From sun-scorched fields of crops to the corrugated iron shacks of a sprawling shanty town, there is no escaping the heat for migrant labourers in southern Italy's Puglia region. The smell of roasting goat and burning rubbish fill the air in the settlement, which spreads out between the disused runways of a former military airfield.

After hours of back-breaking work in the middle of a heatwave gripping Europe, the fruit pickers cycle back to Borgo Mezzanone, where there is no natural shade, no drinking water and no sanitary facilities.

"It is very difficult, very hot, we cannot sleep at night," Florence Ekhatoro, a 47-year-old from Nigeria, told AFP. Despite the heat, she is preparing to light a fire under a grill on her doorstep to cook fish and meat pasties to sell.
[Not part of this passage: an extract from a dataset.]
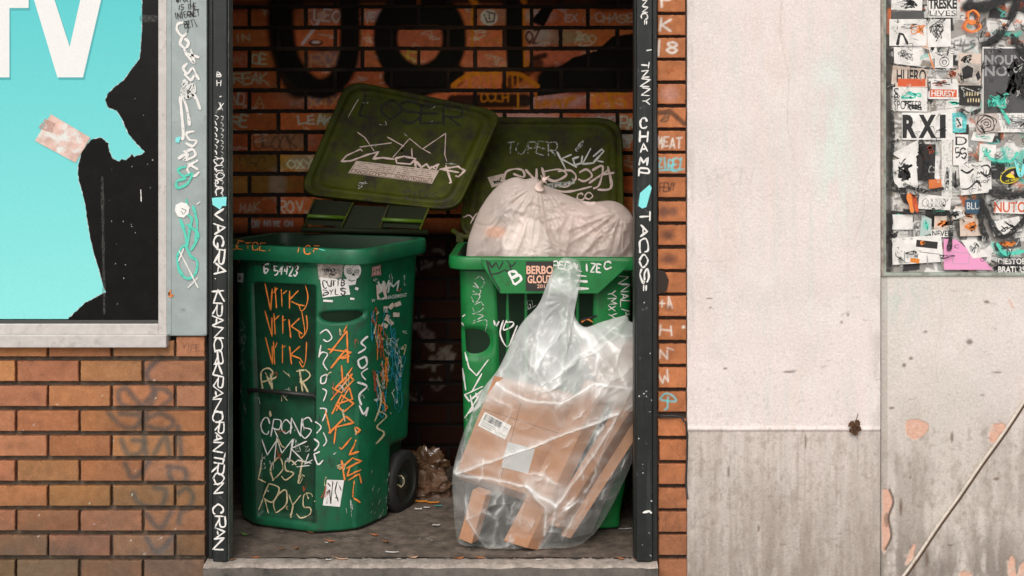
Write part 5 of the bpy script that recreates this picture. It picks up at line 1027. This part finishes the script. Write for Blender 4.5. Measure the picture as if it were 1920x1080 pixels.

Ekhatoro is one of the luckier inhabitants, managing to snap up a small brick shanty when she moved here nine years ago. A fan whirrs noisily below the pictures of saints hung on the walls. Six plastic water containers sit inside the front door. Filling them is an arduous task, especially when violent summer storms turn the dirt tracks to mud.

Residents use a shopping trolley to haul containers back and forth from two water tanks provided by local authorities, then boil the water for drinking or washing. "It's hard... some people go to work, come back, and go to sleep without washing," said Mamadou Sarafou Diallo, a 40-year-old from Guinea. - 'Inhumane living conditions' - The shanty town on the outskirts of Foggia has existed since 2005 and swells to an estimated 4,000 people in peak summer months, when seasonal workers come to pick melons, apricots and cherries.